Your instructions = Set down the full listing exactly as given. Any pictures are to be left out.

· · · · · · ·

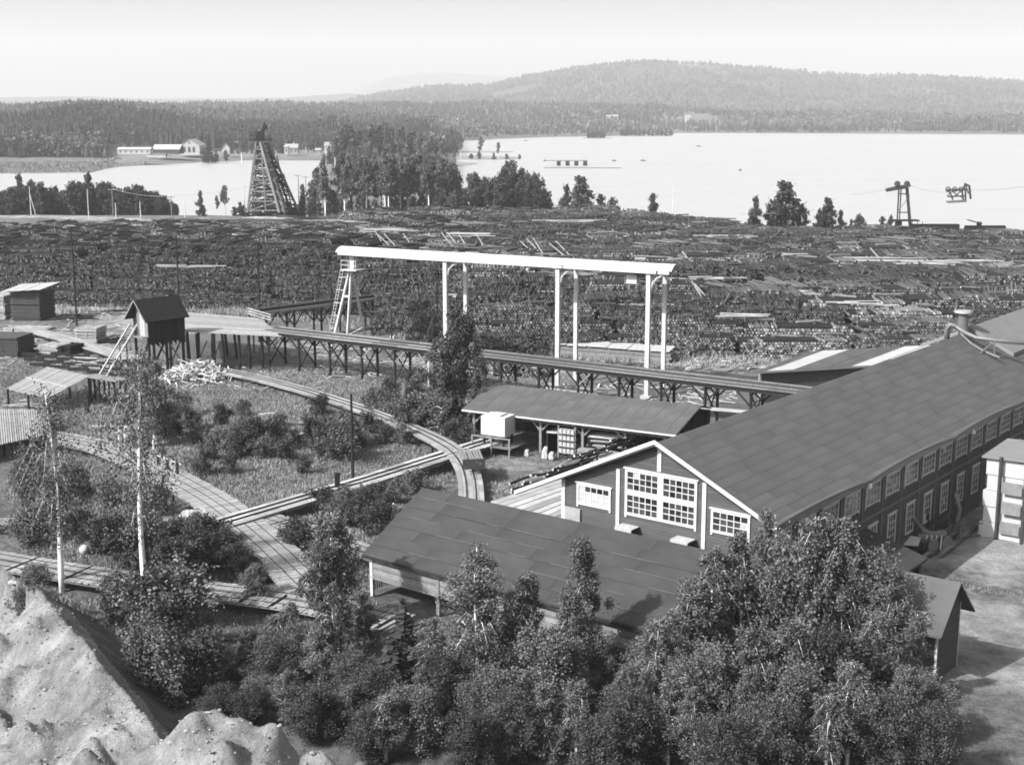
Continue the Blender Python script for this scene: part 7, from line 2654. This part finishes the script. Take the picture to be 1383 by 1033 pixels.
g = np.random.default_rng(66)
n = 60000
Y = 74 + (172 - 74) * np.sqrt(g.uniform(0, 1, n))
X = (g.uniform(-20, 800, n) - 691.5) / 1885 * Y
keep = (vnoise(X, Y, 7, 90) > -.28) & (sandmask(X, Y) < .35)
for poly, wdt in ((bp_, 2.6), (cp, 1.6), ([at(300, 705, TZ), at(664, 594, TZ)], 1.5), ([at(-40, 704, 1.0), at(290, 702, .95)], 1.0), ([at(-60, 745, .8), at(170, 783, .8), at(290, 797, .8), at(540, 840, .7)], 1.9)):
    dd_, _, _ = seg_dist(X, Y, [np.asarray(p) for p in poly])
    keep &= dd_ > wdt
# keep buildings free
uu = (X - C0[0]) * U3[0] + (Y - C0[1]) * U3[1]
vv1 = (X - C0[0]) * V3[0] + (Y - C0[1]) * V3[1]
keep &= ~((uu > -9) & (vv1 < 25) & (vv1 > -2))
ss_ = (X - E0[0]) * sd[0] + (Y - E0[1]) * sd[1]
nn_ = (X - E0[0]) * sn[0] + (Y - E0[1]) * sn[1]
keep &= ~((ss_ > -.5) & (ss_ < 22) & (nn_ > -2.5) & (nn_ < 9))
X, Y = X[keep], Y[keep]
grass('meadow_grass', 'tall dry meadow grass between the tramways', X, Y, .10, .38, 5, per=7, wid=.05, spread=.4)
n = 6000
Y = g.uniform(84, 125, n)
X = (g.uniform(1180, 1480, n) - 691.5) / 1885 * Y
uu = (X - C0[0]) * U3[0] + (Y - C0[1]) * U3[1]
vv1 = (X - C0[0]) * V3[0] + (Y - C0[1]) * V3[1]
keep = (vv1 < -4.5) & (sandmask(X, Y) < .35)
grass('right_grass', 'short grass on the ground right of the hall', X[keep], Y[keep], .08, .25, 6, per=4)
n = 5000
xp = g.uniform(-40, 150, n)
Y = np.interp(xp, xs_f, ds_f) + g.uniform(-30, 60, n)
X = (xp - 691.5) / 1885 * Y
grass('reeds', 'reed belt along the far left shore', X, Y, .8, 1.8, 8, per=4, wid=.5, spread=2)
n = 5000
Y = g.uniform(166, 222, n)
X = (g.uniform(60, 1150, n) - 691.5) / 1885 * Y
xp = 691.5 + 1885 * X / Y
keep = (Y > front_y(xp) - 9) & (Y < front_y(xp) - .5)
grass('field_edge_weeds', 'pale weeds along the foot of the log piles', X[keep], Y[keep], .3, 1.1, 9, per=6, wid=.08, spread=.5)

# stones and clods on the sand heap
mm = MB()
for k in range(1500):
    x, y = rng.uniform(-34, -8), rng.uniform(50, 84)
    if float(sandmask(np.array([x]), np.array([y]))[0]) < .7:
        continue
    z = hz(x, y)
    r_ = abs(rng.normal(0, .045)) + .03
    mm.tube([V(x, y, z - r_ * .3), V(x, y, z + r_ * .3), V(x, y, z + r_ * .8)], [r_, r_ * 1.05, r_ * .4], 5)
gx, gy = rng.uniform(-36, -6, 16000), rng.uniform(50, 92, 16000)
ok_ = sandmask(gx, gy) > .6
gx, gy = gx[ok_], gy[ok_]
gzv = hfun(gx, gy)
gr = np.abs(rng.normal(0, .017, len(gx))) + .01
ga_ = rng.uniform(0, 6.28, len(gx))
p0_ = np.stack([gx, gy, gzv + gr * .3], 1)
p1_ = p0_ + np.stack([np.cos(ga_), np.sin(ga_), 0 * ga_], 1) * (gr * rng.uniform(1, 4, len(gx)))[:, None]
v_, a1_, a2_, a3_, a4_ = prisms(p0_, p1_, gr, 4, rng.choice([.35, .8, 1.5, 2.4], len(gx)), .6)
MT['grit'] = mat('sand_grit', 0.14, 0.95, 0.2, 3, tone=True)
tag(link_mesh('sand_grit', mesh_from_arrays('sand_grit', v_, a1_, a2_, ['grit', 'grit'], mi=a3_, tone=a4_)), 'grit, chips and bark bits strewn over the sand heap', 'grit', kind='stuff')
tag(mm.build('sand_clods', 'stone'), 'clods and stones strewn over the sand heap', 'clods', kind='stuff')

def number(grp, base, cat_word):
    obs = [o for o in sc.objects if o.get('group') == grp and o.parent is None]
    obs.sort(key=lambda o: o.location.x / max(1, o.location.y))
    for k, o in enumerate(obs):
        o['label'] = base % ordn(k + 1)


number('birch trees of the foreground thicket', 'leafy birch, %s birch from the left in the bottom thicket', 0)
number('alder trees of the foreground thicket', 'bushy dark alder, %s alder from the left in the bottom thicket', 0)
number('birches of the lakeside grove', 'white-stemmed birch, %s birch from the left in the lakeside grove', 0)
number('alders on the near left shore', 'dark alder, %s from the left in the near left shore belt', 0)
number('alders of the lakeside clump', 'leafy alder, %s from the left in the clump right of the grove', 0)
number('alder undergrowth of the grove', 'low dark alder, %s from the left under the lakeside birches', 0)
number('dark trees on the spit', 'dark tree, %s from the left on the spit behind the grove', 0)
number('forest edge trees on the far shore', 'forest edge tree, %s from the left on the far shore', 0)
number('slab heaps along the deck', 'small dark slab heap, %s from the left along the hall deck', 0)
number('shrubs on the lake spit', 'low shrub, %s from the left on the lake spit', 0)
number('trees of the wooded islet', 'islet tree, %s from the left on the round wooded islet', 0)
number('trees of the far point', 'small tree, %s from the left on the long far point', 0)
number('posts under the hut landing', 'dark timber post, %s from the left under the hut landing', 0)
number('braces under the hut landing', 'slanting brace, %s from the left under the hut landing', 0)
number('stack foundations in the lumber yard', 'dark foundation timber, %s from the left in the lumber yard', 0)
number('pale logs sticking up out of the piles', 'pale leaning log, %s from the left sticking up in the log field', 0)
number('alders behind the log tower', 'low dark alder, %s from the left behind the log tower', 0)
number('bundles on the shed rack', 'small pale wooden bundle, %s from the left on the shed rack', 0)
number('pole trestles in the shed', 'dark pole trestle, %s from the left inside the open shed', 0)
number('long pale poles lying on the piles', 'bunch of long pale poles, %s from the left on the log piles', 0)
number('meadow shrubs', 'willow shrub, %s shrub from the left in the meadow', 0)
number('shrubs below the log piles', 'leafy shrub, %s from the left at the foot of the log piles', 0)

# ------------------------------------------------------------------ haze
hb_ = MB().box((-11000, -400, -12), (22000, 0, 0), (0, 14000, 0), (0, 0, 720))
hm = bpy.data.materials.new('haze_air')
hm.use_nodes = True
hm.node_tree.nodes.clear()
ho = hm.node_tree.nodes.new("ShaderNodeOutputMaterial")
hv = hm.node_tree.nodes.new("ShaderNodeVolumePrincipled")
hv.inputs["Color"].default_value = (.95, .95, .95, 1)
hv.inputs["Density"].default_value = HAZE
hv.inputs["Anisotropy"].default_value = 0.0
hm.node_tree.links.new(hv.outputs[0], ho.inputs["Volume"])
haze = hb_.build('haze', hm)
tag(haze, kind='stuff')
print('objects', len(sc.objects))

· · · · · · ·

Solution to the exercise =
Continue the Blender Python script for this scene: part 7, from line 2654. This part finishes the script. Take the picture to be 1383 by 1033 pixels.
g = np.random.default_rng(66)
n = 60000
Y = 74 + (172 - 74) * np.sqrt(g.uniform(0, 1, n))
X = (g.uniform(-20, 800, n) - 691.5) / 1885 * Y
keep = (vnoise(X, Y, 7, 90) > -.28) & (sandmask(X, Y) < .35)
for poly, wdt in ((bp_, 2.6), (cp, 1.6), ([at(300, 705, TZ), at(664, 594, TZ)], 1.5), ([at(-40, 704, 1.0), at(290, 702, .95)], 1.0), ([at(-60, 745, .8), at(170, 783, .8), at(290, 797, .8), at(540, 840, .7)], 1.9)):
    dd_, _, _ = seg_dist(X, Y, [np.asarray(p) for p in poly])
    keep &= dd_ > wdt
# keep buildings free
uu = (X - C0[0]) * U3[0] + (Y - C0[1]) * U3[1]
vv1 = (X - C0[0]) * V3[0] + (Y - C0[1]) * V3[1]
keep &= ~((uu > -9) & (vv1 < 25) & (vv1 > -2))
ss_ = (X - E0[0]) * sd[0] + (Y - E0[1]) * sd[1]
nn_ = (X - E0[0]) * sn[0] + (Y - E0[1]) * sn[1]
keep &= ~((ss_ > -.5) & (ss_ < 22) & (nn_ > -2.5) & (nn_ < 9))
X, Y = X[keep], Y[keep]
grass('meadow_grass', 'tall dry meadow grass between the tramways', X, Y, .10, .38, 5, per=7, wid=.05, spread=.4)
n = 6000
Y = g.uniform(84, 125, n)
X = (g.uniform(1180, 1480, n) - 691.5) / 1885 * Y
uu = (X - C0[0]) * U3[0] + (Y - C0[1]) * U3[1]
vv1 = (X - C0[0]) * V3[0] + (Y - C0[1]) * V3[1]
keep = (vv1 < -4.5) & (sandmask(X, Y) < .35)
grass('right_grass', 'short grass on the ground right of the hall', X[keep], Y[keep], .08, .25, 6, per=4)
n = 5000
xp = g.uniform(-40, 150, n)
Y = np.interp(xp, xs_f, ds_f) + g.uniform(-30, 60, n)
X = (xp - 691.5) / 1885 * Y
grass('reeds', 'reed belt along the far left shore', X, Y, .8, 1.8, 8, per=4, wid=.5, spread=2)
n = 5000
Y = g.uniform(166, 222, n)
X = (g.uniform(60, 1150, n) - 691.5) / 1885 * Y
xp = 691.5 + 1885 * X / Y
keep = (Y > front_y(xp) - 9) & (Y < front_y(xp) - .5)
grass('field_edge_weeds', 'pale weeds along the foot of the log piles', X[keep], Y[keep], .3, 1.1, 9, per=6, wid=.08, spread=.5)

# stones and clods on the sand heap
mm = MB()
for k in range(1500):
    x, y = rng.uniform(-34, -8), rng.uniform(50, 84)
    if float(sandmask(np.array([x]), np.array([y]))[0]) < .7:
        continue
    z = hz(x, y)
    r_ = abs(rng.normal(0, .045)) + .03
    mm.tube([V(x, y, z - r_ * .3), V(x, y, z + r_ * .3), V(x, y, z + r_ * .8)], [r_, r_ * 1.05, r_ * .4], 5)
gx, gy = rng.uniform(-36, -6, 16000), rng.uniform(50, 92, 16000)
ok_ = sandmask(gx, gy) > .6
gx, gy = gx[ok_], gy[ok_]
gzv = hfun(gx, gy)
gr = np.abs(rng.normal(0, .017, len(gx))) + .01
ga_ = rng.uniform(0, 6.28, len(gx))
p0_ = np.stack([gx, gy, gzv + gr * .3], 1)
p1_ = p0_ + np.stack([np.cos(ga_), np.sin(ga_), 0 * ga_], 1) * (gr * rng.uniform(1, 4, len(gx)))[:, None]
v_, a1_, a2_, a3_, a4_ = prisms(p0_, p1_, gr, 4, rng.choice([.35, .8, 1.5, 2.4], len(gx)), .6)
MT['grit'] = mat('sand_grit', 0.14, 0.95, 0.2, 3, tone=True)
tag(link_mesh('sand_grit', mesh_from_arrays('sand_grit', v_, a1_, a2_, ['grit', 'grit'], mi=a3_, tone=a4_)), 'grit, chips and bark bits strewn over the sand heap', 'grit', kind='stuff')
tag(mm.build('sand_clods', 'stone'), 'clods and stones strewn over the sand heap', 'clods', kind='stuff')

def number(grp, base, cat_word):
    obs = [o for o in sc.objects if o.get('group') == grp and o.parent is None]
    obs.sort(key=lambda o: o.location.x / max(1, o.location.y))
    for k, o in enumerate(obs):
        o['label'] = base % ordn(k + 1)


number('birch trees of the foreground thicket', 'leafy birch, %s birch from the left in the bottom thicket', 0)
number('alder trees of the foreground thicket', 'bushy dark alder, %s alder from the left in the bottom thicket', 0)
number('birches of the lakeside grove', 'white-stemmed birch, %s birch from the left in the lakeside grove', 0)
number('alders on the near left shore', 'dark alder, %s from the left in the near left shore belt', 0)
number('alders of the lakeside clump', 'leafy alder, %s from the left in the clump right of the grove', 0)
number('alder undergrowth of the grove', 'low dark alder, %s from the left under the lakeside birches', 0)
number('dark trees on the spit', 'dark tree, %s from the left on the spit behind the grove', 0)
number('forest edge trees on the far shore', 'forest edge tree, %s from the left on the far shore', 0)
number('slab heaps along the deck', 'small dark slab heap, %s from the left along the hall deck', 0)
number('shrubs on the lake spit', 'low shrub, %s from the left on the lake spit', 0)
number('trees of the wooded islet', 'islet tree, %s from the left on the round wooded islet', 0)
number('trees of the far point', 'small tree, %s from the left on the long far point', 0)
number('posts under the hut landing', 'dark timber post, %s from the left under the hut landing', 0)
number('braces under the hut landing', 'slanting brace, %s from the left under the hut landing', 0)
number('stack foundations in the lumber yard', 'dark foundation timber, %s from the left in the lumber yard', 0)
number('pale logs sticking up out of the piles', 'pale leaning log, %s from the left sticking up in the log field', 0)
number('alders behind the log tower', 'low dark alder, %s from the left behind the log tower', 0)
number('bundles on the shed rack', 'small pale wooden bundle, %s from the left on the shed rack', 0)
number('pole trestles in the shed', 'dark pole trestle, %s from the left inside the open shed', 0)
number('long pale poles lying on the piles', 'bunch of long pale poles, %s from the left on the log piles', 0)
number('meadow shrubs', 'willow shrub, %s shrub from the left in the meadow', 0)
number('shrubs below the log piles', 'leafy shrub, %s from the left at the foot of the log piles', 0)

# ------------------------------------------------------------------ haze
hb_ = MB().box((-11000, -400, -12), (22000, 0, 0), (0, 14000, 0), (0, 0, 720))
hm = bpy.data.materials.new('haze_air')
hm.use_nodes = True
hm.node_tree.nodes.clear()
ho = hm.node_tree.nodes.new("ShaderNodeOutputMaterial")
hv = hm.node_tree.nodes.new("ShaderNodeVolumePrincipled")
hv.inputs["Color"].default_value = (.95, .95, .95, 1)
hv.inputs["Density"].default_value = HAZE
hv.inputs["Anisotropy"].default_value = 0.0
hm.node_tree.links.new(hv.outputs[0], ho.inputs["Volume"])
haze = hb_.build('haze', hm)
tag(haze, kind='stuff')
print('objects', len(sc.objects))